The wisdom of Dear Leader Lennart Poettering:
The design of systemd as a suite of integrated tools that each have their individual purposes but when used together are more than just the sum of the parts, that’s pretty much at the core of UNIX philosophy.
I would say that he misunderstands the essence, the substance and possibly even the purpose of the UNIX philosophy… but I think he actually does understand. I think he’s simply being disingenuous, twisting the definition to meet his desires. It’s clear that this is a man who believes that he knows what’s good and what’s not.
This blog post from last September [0pointer.net] lays out in perfect clarity how dismissive he is of contrary points of view:
The toolbox approach of classic Linux distributions is fantastic for people who want to put together their individual system, nicely adjusted to exactly what they need. However, this is not really how many of today’s Linux systems are built, installed or updated. If you build any kind of embedded device, a server system, or even user systems, you frequently do your work based on complete system images, that are linearly versioned. You build these images somewhere, and then you replicate them atomically to a larger number of systems. On these systems, you don’t install or remove packages, you get a defined set of files, and besides installing or updating the system there are no ways how to change the set of tools you get.
[Emphasis mine]
So the toolkit approach is not useful for someone who’s deploying large numbers of commodity servers? This defies logic. It implies that somehow it’s better to use commodity servers built using Lennart’s toolkit than to have the capability to define one’s own toolkit to build your own purpose-built standard image.

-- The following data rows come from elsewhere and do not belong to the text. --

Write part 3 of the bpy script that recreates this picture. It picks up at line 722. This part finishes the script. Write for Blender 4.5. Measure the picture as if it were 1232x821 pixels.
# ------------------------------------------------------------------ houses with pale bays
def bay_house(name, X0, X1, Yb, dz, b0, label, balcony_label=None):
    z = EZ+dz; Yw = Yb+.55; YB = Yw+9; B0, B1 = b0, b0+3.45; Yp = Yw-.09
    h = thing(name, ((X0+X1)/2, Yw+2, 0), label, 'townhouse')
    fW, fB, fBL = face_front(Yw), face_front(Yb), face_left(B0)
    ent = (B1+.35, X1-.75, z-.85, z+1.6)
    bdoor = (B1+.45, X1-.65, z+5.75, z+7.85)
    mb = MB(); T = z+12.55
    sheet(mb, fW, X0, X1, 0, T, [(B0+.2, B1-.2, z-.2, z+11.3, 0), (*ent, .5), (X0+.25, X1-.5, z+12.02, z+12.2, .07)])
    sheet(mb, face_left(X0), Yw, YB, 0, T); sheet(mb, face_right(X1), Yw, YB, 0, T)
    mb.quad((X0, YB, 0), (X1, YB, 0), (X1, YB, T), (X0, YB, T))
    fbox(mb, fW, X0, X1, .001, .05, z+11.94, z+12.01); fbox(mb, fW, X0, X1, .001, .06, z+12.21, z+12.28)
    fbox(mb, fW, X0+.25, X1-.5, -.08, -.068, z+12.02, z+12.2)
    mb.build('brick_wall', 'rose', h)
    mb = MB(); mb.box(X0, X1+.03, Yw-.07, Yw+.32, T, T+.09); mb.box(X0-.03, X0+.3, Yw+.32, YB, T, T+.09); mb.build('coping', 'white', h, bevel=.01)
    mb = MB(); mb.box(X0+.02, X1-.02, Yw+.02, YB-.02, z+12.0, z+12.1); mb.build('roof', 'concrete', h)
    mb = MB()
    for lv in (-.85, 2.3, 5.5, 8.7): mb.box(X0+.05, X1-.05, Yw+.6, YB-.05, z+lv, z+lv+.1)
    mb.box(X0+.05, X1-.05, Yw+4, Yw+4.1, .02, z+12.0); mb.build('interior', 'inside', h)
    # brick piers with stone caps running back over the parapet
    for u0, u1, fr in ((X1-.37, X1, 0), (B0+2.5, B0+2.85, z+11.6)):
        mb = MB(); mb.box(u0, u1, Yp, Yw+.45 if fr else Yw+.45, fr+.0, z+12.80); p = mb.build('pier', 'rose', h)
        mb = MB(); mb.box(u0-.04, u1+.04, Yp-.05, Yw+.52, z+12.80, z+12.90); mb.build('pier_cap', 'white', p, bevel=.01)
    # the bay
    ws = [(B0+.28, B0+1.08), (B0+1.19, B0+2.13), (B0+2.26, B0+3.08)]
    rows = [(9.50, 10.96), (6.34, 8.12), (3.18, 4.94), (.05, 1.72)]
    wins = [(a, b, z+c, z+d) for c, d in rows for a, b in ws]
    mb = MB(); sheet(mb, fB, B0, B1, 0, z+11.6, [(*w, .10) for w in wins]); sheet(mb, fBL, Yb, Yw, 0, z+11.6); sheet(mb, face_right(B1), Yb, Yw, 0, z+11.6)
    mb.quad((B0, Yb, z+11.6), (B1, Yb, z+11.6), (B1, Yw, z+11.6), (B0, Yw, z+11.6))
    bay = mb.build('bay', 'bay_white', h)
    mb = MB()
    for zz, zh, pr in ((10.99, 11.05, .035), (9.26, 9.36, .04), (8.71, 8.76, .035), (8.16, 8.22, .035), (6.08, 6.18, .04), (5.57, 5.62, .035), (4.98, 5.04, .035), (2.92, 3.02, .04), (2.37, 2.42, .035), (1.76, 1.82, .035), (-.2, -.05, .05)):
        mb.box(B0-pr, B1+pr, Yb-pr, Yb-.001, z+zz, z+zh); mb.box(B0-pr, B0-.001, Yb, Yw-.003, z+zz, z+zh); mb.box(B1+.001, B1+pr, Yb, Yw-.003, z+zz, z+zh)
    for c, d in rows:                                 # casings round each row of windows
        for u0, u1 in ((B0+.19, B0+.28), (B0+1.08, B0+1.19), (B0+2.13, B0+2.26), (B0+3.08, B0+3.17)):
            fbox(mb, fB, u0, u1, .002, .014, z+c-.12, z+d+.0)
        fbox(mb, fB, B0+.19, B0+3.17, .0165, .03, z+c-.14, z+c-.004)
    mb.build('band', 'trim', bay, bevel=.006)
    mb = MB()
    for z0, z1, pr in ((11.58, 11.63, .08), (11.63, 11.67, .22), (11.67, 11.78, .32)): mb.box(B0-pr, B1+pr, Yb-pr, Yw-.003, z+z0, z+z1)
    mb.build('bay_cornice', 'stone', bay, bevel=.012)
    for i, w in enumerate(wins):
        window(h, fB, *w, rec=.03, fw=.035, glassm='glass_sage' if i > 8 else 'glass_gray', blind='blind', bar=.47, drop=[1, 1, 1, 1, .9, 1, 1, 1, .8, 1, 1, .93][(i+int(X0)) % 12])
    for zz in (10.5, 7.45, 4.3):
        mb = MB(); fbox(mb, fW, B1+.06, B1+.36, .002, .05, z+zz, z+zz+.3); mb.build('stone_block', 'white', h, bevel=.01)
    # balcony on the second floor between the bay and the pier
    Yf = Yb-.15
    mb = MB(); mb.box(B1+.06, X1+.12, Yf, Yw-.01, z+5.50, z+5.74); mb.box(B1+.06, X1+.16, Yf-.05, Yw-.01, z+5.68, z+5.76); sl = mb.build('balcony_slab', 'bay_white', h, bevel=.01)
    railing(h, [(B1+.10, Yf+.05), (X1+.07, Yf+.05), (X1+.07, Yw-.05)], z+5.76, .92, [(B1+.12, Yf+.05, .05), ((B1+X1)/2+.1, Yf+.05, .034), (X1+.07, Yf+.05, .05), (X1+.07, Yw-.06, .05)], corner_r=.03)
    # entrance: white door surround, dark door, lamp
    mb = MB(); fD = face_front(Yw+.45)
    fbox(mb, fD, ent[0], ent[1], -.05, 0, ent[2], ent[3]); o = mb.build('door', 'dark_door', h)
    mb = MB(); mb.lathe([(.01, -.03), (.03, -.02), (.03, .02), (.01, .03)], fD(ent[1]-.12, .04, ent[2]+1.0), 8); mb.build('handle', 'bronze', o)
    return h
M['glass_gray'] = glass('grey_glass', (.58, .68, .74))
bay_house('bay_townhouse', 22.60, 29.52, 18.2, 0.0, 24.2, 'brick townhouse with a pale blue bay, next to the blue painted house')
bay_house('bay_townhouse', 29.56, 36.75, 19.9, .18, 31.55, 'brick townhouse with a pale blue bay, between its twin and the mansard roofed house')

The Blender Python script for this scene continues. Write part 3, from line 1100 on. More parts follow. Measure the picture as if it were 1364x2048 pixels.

He’s ignoring logic here in order to serve his own agenda, which of course consists of being smarter and sleeker and better than some crufty old Linux with 20 years of barnacles on its hull.
Init on Linux emphatically is ugly, but it’s the product of a very large number of people coping with a very large set of circumstances, and finding a solution that is decidedly imperfect, but can be made to address most of the hundreds of thousands of peculiar and unique use cases in the world today.
Quoth Poettering:
The Linux model is the one where you have everything split up, and have different maintainers, different coding styles, different release cycles, different maintenance statuses. Much of the Linux userspace used to be pretty badly maintained, if at all. You had completely different styles, the commands worked differently – in the most superficial level, some used -h for help, and others ––help. It’s not uniform.
This really is the essence of it. When you get right down to it, he’s just pissed at having to deal with other people’s half-assed implementations of everything, and having to make all the bits work to a purpose. It’s just too… democratic. I suspect he feels the same way George W. Bush did when he famously quipped that if he really were a dictator, he’d get a lot more done.
And that’s really the essence of the problem. No matter how good systemd turns out to be, it’s effectively less than a dozen core committers (the top 10 committers have submitted over 90% of the code) dictating how your modular system is going to run. They want a single group (themselves) and a single philosophy (theirs) to occupy pretty much the entire space between the kernel and userland. And that is not the Linux way of doing things.